Louis-François Cartier was twenty-eight years old when he took over his mentor's jewellery workshop on the Rue Montorgueil in Paris in 1847. By the time his grandson Louis Cartier was running the firm, half a century later, Cartier was the official jeweller to the courts of England, Spain, Portugal, Russia, Siam, Greece, Serbia, Belgium, Romania, Egypt, Albania, Monaco, and the House of Orléans. Edward VII of England called Cartier "the jeweller of kings, the king of jewellers." The line was used in the firm's advertising before he was even crowned.
The watch that invented the wristwatch
In 1904, the Brazilian aviator Alberto Santos-Dumont — a friend of Louis Cartier — complained over dinner that consulting his pocket watch in mid-flight was, in a small plane, more or less impossible.

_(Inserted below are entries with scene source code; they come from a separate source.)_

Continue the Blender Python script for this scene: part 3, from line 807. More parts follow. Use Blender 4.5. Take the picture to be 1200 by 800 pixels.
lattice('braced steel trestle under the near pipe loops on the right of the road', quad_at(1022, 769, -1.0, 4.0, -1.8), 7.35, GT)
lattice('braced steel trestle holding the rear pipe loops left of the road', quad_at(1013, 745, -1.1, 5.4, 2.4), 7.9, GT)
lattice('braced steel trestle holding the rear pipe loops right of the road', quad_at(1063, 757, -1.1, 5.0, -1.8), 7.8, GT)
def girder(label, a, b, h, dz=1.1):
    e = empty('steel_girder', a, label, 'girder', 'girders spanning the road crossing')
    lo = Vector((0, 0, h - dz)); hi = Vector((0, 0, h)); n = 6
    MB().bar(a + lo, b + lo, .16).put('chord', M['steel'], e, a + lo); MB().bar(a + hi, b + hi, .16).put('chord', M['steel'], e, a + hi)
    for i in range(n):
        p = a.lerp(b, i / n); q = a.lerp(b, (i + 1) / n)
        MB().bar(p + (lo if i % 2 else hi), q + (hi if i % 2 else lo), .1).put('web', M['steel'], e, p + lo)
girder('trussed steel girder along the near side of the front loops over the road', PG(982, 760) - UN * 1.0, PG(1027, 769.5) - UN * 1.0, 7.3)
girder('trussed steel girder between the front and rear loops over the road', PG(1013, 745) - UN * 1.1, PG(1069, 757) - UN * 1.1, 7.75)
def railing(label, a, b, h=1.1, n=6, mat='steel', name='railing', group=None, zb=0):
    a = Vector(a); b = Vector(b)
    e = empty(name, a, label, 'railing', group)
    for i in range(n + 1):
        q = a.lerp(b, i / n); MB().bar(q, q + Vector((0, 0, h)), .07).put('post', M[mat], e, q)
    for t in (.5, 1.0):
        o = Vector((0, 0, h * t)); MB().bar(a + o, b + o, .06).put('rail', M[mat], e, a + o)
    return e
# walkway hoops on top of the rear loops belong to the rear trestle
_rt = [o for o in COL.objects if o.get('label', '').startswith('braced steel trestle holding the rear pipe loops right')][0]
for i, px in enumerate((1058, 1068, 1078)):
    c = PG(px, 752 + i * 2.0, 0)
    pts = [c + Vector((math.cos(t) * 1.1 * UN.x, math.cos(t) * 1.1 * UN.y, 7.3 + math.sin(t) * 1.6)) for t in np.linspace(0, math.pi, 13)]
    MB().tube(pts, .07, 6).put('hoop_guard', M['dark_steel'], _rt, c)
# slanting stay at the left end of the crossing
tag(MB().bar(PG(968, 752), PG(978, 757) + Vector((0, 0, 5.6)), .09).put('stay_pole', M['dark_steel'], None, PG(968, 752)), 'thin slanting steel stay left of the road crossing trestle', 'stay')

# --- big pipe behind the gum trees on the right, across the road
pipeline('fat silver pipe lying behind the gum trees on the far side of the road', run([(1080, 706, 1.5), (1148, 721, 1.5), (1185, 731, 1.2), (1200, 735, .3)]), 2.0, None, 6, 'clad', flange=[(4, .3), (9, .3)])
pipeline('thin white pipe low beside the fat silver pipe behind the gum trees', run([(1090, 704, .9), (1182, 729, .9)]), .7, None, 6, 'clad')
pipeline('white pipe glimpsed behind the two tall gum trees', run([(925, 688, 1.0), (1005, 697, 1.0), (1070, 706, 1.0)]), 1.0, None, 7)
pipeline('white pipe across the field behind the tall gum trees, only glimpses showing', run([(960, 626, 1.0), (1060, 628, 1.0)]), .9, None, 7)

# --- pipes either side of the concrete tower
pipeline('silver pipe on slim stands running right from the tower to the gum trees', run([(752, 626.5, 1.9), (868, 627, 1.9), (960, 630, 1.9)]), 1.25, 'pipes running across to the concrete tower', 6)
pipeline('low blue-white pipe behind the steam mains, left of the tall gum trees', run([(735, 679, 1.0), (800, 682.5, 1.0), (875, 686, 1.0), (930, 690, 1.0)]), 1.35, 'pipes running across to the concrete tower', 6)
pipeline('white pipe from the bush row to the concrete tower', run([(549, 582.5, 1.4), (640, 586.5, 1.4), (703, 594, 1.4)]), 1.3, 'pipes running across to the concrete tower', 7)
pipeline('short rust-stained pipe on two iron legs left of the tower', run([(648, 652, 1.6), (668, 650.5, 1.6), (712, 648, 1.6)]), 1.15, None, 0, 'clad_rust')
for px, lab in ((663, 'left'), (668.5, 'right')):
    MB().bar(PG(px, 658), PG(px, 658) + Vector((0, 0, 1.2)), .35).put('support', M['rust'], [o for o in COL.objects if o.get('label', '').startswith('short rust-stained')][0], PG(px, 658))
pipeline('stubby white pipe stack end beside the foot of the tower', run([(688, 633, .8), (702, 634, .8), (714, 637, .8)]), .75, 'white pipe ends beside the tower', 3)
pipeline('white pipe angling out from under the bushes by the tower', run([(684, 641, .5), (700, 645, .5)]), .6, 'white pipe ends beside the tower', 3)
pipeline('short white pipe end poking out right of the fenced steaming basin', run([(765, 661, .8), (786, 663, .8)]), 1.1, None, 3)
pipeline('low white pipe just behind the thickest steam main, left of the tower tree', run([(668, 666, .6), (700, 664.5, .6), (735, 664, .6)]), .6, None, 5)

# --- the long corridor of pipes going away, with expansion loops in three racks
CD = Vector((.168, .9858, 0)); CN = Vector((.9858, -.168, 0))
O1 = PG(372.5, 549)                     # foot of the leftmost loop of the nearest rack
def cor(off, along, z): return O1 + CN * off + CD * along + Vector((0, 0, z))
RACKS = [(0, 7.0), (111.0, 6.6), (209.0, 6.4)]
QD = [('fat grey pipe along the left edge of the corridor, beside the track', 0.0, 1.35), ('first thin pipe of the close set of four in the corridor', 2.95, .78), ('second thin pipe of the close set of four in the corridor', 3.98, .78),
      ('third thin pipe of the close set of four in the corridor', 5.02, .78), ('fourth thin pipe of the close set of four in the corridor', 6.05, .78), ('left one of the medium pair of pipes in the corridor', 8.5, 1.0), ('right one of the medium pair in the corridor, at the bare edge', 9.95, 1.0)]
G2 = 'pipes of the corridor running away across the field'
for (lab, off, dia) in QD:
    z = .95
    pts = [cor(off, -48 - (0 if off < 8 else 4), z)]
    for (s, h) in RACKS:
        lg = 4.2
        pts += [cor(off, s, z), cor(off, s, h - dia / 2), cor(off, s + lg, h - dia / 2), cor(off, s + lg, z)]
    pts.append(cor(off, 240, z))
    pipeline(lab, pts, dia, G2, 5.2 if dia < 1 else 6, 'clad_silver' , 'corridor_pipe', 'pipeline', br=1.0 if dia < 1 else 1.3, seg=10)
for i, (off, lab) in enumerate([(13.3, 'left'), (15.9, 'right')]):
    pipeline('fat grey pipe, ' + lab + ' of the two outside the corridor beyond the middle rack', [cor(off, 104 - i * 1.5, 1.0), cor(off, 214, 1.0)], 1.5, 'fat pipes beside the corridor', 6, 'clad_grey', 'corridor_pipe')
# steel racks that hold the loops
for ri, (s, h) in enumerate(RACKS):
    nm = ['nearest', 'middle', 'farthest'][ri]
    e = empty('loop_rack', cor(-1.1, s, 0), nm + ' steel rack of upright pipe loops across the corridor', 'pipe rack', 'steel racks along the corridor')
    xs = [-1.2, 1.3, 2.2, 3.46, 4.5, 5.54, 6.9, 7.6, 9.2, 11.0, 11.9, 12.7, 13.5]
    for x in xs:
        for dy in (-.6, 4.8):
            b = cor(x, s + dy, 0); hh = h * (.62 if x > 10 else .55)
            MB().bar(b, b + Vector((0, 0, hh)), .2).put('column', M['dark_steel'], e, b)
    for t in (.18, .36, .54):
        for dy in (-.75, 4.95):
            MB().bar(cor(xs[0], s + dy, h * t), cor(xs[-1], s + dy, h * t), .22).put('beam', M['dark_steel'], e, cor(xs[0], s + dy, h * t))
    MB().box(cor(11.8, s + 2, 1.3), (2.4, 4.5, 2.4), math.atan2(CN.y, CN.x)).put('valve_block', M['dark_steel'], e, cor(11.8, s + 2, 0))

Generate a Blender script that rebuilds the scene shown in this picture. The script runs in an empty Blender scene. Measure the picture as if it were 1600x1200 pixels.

Cartier sketched him a flat, square-cased watch with a leather strap. The Cartier Santos went on sale in 1904. It is, by any reasonable measure, the first purpose-built men's wristwatch in the world. Rolex was three years from being founded.
The Tank followed in 1917. Louis Cartier drew it after seeing the new Renault FT-17 tanks operating on the Western Front; the bold straight brancards down each side of the dial are the tank's tread. The first six prototypes were given to General Pershing and his staff. The Tank Louis (1922), the Tank Normale (1917), the Tank Cintrée (1921), the Tank Américaine (1989), the Tank Française (1996) — all of them descend from the same drawing. There is no other case shape in twentieth-century horology with the same authority.
"The Tank does not just tell time. It tells you that the person wearing it has nothing to prove."
The four references that matter
- The Santos (1904) — the first men's wristwatch. Restyled aggressively in 2018, and now one of the strongest performers in the entire Cartier catalogue.
- The Tank Louis (1922) — the dress watch against which every other dress watch is measured. Worn by Andy Warhol, Princess Diana, Jackie Kennedy, and Michelle Obama.
- The Crash (1967) — designed in London by Jean-Jacques Cartier, supposedly inspired by a melted Tank recovered from a car crash on the Cromwell Road. Issued in tiny numbers; recent re-editions clear half a million dollars on the secondary market.
- The Pasha (1985) — Gerald Genta's only known design for Cartier, a round sports watch in the era of round sports watches. Reborn brilliantly in 2020.
The second renaissance
For most of the post-quartz era, Cartier's watch business was treated, even within the firm, as a slightly unglamorous adjunct to the jewellery house. The Tank sold steadily. The Santos went in and out of fashion. The Crash was forgotten outside a small circle of London collectors. Then, somewhere around 2019, the watch world rediscovered Cartier — and the secondary market exploded. A vintage Cartier Crash now trades at high six figures. A Cartier London-made Tank from the 1970s, signed by Jean-Jacques Cartier, sells for sums that would have seemed insane a decade ago.
In the WatchCharts data through early 2026, Cartier is the strongest performer of any major brand outside the Big Three, up nearly sixteen per cent over the past year, and gaining ground on Rolex and Patek almost month-on-month. The reason is straightforward: in a market exhausted by sports watches in steel, Cartier offers something else — design, history, jewellery sensibility, and a Parisian sense of restraint that is, in the end, very hard to copy.